_TASK DESCRIPTION:_
Output the lines that follow exactly as they are.

_DATA LINES:_

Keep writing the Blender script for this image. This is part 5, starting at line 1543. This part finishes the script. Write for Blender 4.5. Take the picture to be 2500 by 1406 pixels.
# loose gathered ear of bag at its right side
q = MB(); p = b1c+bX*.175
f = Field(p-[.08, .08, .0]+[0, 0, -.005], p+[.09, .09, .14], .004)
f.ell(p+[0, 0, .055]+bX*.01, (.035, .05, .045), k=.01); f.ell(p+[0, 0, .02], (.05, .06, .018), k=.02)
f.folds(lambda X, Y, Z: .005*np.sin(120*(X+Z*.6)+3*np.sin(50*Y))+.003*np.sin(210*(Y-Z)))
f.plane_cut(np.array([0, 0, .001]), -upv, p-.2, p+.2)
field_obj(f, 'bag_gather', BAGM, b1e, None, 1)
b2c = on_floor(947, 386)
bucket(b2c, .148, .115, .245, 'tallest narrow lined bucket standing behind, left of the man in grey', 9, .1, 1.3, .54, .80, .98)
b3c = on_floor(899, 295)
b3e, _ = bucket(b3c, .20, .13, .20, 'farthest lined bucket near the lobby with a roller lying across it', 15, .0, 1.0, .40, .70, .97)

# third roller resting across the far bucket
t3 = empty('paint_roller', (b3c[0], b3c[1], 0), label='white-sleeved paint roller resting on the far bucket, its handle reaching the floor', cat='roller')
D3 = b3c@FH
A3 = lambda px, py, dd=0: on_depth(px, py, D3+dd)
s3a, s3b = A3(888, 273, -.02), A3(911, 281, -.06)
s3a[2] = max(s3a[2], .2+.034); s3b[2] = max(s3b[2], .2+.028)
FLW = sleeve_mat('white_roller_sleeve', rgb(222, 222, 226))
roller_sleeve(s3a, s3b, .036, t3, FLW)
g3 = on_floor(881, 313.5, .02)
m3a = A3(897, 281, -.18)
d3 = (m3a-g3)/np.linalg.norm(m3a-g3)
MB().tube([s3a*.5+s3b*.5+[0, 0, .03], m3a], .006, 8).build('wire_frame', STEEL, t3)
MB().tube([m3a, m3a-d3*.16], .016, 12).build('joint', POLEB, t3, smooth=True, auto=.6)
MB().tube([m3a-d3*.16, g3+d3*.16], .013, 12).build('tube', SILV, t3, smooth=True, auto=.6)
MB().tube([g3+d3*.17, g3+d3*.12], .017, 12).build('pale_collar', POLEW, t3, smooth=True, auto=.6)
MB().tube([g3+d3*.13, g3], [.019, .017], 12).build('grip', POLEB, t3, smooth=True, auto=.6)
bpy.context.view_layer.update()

_TASK RESULT:_
Keep writing the Blender script for this image. This is part 5, starting at line 1543. This part finishes the script. Write for Blender 4.5. Take the picture to be 2500 by 1406 pixels.
# loose gathered ear of bag at its right side
q = MB(); p = b1c+bX*.175
f = Field(p-[.08, .08, .0]+[0, 0, -.005], p+[.09, .09, .14], .004)
f.ell(p+[0, 0, .055]+bX*.01, (.035, .05, .045), k=.01); f.ell(p+[0, 0, .02], (.05, .06, .018), k=.02)
f.folds(lambda X, Y, Z: .005*np.sin(120*(X+Z*.6)+3*np.sin(50*Y))+.003*np.sin(210*(Y-Z)))
f.plane_cut(np.array([0, 0, .001]), -upv, p-.2, p+.2)
field_obj(f, 'bag_gather', BAGM, b1e, None, 1)
b2c = on_floor(947, 386)
bucket(b2c, .148, .115, .245, 'tallest narrow lined bucket standing behind, left of the man in grey', 9, .1, 1.3, .54, .80, .98)
b3c = on_floor(899, 295)
b3e, _ = bucket(b3c, .20, .13, .20, 'farthest lined bucket near the lobby with a roller lying across it', 15, .0, 1.0, .40, .70, .97)

# third roller resting across the far bucket
t3 = empty('paint_roller', (b3c[0], b3c[1], 0), label='white-sleeved paint roller resting on the far bucket, its handle reaching the floor', cat='roller')
D3 = b3c@FH
A3 = lambda px, py, dd=0: on_depth(px, py, D3+dd)
s3a, s3b = A3(888, 273, -.02), A3(911, 281, -.06)
s3a[2] = max(s3a[2], .2+.034); s3b[2] = max(s3b[2], .2+.028)
FLW = sleeve_mat('white_roller_sleeve', rgb(222, 222, 226))
roller_sleeve(s3a, s3b, .036, t3, FLW)
g3 = on_floor(881, 313.5, .02)
m3a = A3(897, 281, -.18)
d3 = (m3a-g3)/np.linalg.norm(m3a-g3)
MB().tube([s3a*.5+s3b*.5+[0, 0, .03], m3a], .006, 8).build('wire_frame', STEEL, t3)
MB().tube([m3a, m3a-d3*.16], .016, 12).build('joint', POLEB, t3, smooth=True, auto=.6)
MB().tube([m3a-d3*.16, g3+d3*.16], .013, 12).build('tube', SILV, t3, smooth=True, auto=.6)
MB().tube([g3+d3*.17, g3+d3*.12], .017, 12).build('pale_collar', POLEW, t3, smooth=True, auto=.6)
MB().tube([g3+d3*.13, g3], [.019, .017], 12).build('grip', POLEB, t3, smooth=True, auto=.6)
bpy.context.view_layer.update()